### Task instructions
Print each line of the listing once more, precisely as given.

### Data shown
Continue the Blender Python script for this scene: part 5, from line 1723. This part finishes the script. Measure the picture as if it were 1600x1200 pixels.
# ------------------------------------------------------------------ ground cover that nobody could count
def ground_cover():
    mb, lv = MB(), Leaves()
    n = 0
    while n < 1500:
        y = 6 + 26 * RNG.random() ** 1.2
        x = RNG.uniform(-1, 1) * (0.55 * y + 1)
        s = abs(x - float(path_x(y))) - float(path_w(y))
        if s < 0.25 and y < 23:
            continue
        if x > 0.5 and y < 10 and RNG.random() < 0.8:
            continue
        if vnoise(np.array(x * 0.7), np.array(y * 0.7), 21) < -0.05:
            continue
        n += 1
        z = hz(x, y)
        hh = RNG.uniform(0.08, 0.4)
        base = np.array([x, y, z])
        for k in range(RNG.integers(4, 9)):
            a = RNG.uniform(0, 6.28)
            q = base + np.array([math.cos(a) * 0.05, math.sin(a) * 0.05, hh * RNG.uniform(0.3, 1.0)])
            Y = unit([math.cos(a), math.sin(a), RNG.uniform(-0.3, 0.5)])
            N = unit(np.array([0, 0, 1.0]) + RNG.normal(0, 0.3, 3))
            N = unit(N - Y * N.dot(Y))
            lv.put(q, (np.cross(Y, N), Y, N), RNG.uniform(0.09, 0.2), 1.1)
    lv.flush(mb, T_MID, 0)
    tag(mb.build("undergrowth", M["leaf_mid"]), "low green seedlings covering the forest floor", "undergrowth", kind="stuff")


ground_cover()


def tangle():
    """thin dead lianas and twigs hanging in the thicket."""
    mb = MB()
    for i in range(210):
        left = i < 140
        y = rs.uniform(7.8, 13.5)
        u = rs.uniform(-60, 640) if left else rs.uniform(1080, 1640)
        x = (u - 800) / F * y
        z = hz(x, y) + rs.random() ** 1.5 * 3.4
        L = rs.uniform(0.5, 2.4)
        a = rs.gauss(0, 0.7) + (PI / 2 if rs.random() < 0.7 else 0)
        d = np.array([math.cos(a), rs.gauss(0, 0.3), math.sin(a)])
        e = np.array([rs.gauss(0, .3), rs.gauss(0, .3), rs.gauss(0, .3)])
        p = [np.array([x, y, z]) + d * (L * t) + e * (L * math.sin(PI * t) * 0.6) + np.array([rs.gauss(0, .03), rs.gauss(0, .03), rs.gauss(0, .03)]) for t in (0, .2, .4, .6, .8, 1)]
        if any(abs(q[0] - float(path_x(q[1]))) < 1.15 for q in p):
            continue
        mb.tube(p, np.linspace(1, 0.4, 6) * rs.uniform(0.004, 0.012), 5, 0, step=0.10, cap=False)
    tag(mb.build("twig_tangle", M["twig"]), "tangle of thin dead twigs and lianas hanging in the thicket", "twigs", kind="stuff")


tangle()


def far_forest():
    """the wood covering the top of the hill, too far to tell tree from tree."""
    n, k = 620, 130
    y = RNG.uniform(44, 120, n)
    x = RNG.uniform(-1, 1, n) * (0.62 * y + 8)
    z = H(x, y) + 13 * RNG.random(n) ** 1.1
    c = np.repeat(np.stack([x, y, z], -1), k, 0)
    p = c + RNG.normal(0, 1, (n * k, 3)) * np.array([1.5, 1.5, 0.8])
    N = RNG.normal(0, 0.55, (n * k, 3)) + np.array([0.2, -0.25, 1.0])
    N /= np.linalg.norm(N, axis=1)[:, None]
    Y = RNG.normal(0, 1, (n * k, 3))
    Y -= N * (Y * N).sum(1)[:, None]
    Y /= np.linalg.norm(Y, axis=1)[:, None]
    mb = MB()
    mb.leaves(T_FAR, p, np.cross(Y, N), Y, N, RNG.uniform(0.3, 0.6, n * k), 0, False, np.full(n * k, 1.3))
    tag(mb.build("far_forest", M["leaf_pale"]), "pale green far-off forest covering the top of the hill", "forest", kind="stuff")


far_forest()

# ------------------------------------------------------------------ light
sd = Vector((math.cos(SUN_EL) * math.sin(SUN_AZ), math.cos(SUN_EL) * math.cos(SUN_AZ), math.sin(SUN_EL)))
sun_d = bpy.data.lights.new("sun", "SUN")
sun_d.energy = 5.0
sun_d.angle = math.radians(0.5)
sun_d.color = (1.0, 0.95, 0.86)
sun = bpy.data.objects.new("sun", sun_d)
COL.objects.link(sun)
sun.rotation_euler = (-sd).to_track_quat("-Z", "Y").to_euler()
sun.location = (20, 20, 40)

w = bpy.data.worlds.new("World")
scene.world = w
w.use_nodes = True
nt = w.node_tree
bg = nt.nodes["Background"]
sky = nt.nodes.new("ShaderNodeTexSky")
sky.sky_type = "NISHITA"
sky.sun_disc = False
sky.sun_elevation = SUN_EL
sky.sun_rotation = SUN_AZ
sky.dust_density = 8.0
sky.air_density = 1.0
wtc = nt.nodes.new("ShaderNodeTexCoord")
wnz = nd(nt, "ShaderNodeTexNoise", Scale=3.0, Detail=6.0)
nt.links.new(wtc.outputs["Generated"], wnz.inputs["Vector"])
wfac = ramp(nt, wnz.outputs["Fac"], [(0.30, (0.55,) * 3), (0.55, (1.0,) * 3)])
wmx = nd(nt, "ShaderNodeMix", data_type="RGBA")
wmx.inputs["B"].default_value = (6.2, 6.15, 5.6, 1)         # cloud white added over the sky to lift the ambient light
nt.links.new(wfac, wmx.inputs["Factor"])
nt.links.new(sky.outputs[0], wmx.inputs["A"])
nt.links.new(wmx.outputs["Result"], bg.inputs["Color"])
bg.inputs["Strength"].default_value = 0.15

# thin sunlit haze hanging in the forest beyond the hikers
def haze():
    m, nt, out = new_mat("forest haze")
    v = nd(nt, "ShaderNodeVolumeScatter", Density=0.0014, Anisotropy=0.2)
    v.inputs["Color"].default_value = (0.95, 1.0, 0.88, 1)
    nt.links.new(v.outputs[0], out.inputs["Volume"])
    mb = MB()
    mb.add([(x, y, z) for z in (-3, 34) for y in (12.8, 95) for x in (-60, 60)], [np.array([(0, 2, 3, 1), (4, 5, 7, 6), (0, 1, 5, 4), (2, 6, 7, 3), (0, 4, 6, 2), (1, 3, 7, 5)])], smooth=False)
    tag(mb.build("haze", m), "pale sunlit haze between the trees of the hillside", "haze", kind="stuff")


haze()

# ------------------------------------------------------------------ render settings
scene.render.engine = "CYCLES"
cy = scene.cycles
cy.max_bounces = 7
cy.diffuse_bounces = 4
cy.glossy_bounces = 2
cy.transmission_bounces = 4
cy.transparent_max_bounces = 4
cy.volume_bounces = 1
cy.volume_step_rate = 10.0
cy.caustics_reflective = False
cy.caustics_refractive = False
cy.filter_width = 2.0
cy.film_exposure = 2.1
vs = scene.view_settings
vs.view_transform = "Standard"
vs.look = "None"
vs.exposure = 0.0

### Exercise output
Continue the Blender Python script for this scene: part 5, from line 1723. This part finishes the script. Measure the picture as if it were 1600x1200 pixels.
# ------------------------------------------------------------------ ground cover that nobody could count
def ground_cover():
    mb, lv = MB(), Leaves()
    n = 0
    while n < 1500:
        y = 6 + 26 * RNG.random() ** 1.2
        x = RNG.uniform(-1, 1) * (0.55 * y + 1)
        s = abs(x - float(path_x(y))) - float(path_w(y))
        if s < 0.25 and y < 23:
            continue
        if x > 0.5 and y < 10 and RNG.random() < 0.8:
            continue
        if vnoise(np.array(x * 0.7), np.array(y * 0.7), 21) < -0.05:
            continue
        n += 1
        z = hz(x, y)
        hh = RNG.uniform(0.08, 0.4)
        base = np.array([x, y, z])
        for k in range(RNG.integers(4, 9)):
            a = RNG.uniform(0, 6.28)
            q = base + np.array([math.cos(a) * 0.05, math.sin(a) * 0.05, hh * RNG.uniform(0.3, 1.0)])
            Y = unit([math.cos(a), math.sin(a), RNG.uniform(-0.3, 0.5)])
            N = unit(np.array([0, 0, 1.0]) + RNG.normal(0, 0.3, 3))
            N = unit(N - Y * N.dot(Y))
            lv.put(q, (np.cross(Y, N), Y, N), RNG.uniform(0.09, 0.2), 1.1)
    lv.flush(mb, T_MID, 0)
    tag(mb.build("undergrowth", M["leaf_mid"]), "low green seedlings covering the forest floor", "undergrowth", kind="stuff")


ground_cover()


def tangle():
    """thin dead lianas and twigs hanging in the thicket."""
    mb = MB()
    for i in range(210):
        left = i < 140
        y = rs.uniform(7.8, 13.5)
        u = rs.uniform(-60, 640) if left else rs.uniform(1080, 1640)
        x = (u - 800) / F * y
        z = hz(x, y) + rs.random() ** 1.5 * 3.4
        L = rs.uniform(0.5, 2.4)
        a = rs.gauss(0, 0.7) + (PI / 2 if rs.random() < 0.7 else 0)
        d = np.array([math.cos(a), rs.gauss(0, 0.3), math.sin(a)])
        e = np.array([rs.gauss(0, .3), rs.gauss(0, .3), rs.gauss(0, .3)])
        p = [np.array([x, y, z]) + d * (L * t) + e * (L * math.sin(PI * t) * 0.6) + np.array([rs.gauss(0, .03), rs.gauss(0, .03), rs.gauss(0, .03)]) for t in (0, .2, .4, .6, .8, 1)]
        if any(abs(q[0] - float(path_x(q[1]))) < 1.15 for q in p):
            continue
        mb.tube(p, np.linspace(1, 0.4, 6) * rs.uniform(0.004, 0.012), 5, 0, step=0.10, cap=False)
    tag(mb.build("twig_tangle", M["twig"]), "tangle of thin dead twigs and lianas hanging in the thicket", "twigs", kind="stuff")


tangle()


def far_forest():
    """the wood covering the top of the hill, too far to tell tree from tree."""
    n, k = 620, 130
    y = RNG.uniform(44, 120, n)
    x = RNG.uniform(-1, 1, n) * (0.62 * y + 8)
    z = H(x, y) + 13 * RNG.random(n) ** 1.1
    c = np.repeat(np.stack([x, y, z], -1), k, 0)
    p = c + RNG.normal(0, 1, (n * k, 3)) * np.array([1.5, 1.5, 0.8])
    N = RNG.normal(0, 0.55, (n * k, 3)) + np.array([0.2, -0.25, 1.0])
    N /= np.linalg.norm(N, axis=1)[:, None]
    Y = RNG.normal(0, 1, (n * k, 3))
    Y -= N * (Y * N).sum(1)[:, None]
    Y /= np.linalg.norm(Y, axis=1)[:, None]
    mb = MB()
    mb.leaves(T_FAR, p, np.cross(Y, N), Y, N, RNG.uniform(0.3, 0.6, n * k), 0, False, np.full(n * k, 1.3))
    tag(mb.build("far_forest", M["leaf_pale"]), "pale green far-off forest covering the top of the hill", "forest", kind="stuff")


far_forest()

# ------------------------------------------------------------------ light
sd = Vector((math.cos(SUN_EL) * math.sin(SUN_AZ), math.cos(SUN_EL) * math.cos(SUN_AZ), math.sin(SUN_EL)))
sun_d = bpy.data.lights.new("sun", "SUN")
sun_d.energy = 5.0
sun_d.angle = math.radians(0.5)
sun_d.color = (1.0, 0.95, 0.86)
sun = bpy.data.objects.new("sun", sun_d)
COL.objects.link(sun)
sun.rotation_euler = (-sd).to_track_quat("-Z", "Y").to_euler()
sun.location = (20, 20, 40)

w = bpy.data.worlds.new("World")
scene.world = w
w.use_nodes = True
nt = w.node_tree
bg = nt.nodes["Background"]
sky = nt.nodes.new("ShaderNodeTexSky")
sky.sky_type = "NISHITA"
sky.sun_disc = False
sky.sun_elevation = SUN_EL
sky.sun_rotation = SUN_AZ
sky.dust_density = 8.0
sky.air_density = 1.0
wtc = nt.nodes.new("ShaderNodeTexCoord")
wnz = nd(nt, "ShaderNodeTexNoise", Scale=3.0, Detail=6.0)
nt.links.new(wtc.outputs["Generated"], wnz.inputs["Vector"])
wfac = ramp(nt, wnz.outputs["Fac"], [(0.30, (0.55,) * 3), (0.55, (1.0,) * 3)])
wmx = nd(nt, "ShaderNodeMix", data_type="RGBA")
wmx.inputs["B"].default_value = (6.2, 6.15, 5.6, 1)         # cloud white added over the sky to lift the ambient light
nt.links.new(wfac, wmx.inputs["Factor"])
nt.links.new(sky.outputs[0], wmx.inputs["A"])
nt.links.new(wmx.outputs["Result"], bg.inputs["Color"])
bg.inputs["Strength"].default_value = 0.15

# thin sunlit haze hanging in the forest beyond the hikers
def haze():
    m, nt, out = new_mat("forest haze")
    v = nd(nt, "ShaderNodeVolumeScatter", Density=0.0014, Anisotropy=0.2)
    v.inputs["Color"].default_value = (0.95, 1.0, 0.88, 1)
    nt.links.new(v.outputs[0], out.inputs["Volume"])
    mb = MB()
    mb.add([(x, y, z) for z in (-3, 34) for y in (12.8, 95) for x in (-60, 60)], [np.array([(0, 2, 3, 1), (4, 5, 7, 6), (0, 1, 5, 4), (2, 6, 7, 3), (0, 4, 6, 2), (1, 3, 7, 5)])], smooth=False)
    tag(mb.build("haze", m), "pale sunlit haze between the trees of the hillside", "haze", kind="stuff")


haze()

# ------------------------------------------------------------------ render settings
scene.render.engine = "CYCLES"
cy = scene.cycles
cy.max_bounces = 7
cy.diffuse_bounces = 4
cy.glossy_bounces = 2
cy.transmission_bounces = 4
cy.transparent_max_bounces = 4
cy.volume_bounces = 1
cy.volume_step_rate = 10.0
cy.caustics_reflective = False
cy.caustics_refractive = False
cy.filter_width = 2.0
cy.film_exposure = 2.1
vs = scene.view_settings
vs.view_transform = "Standard"
vs.look = "None"
vs.exposure = 0.0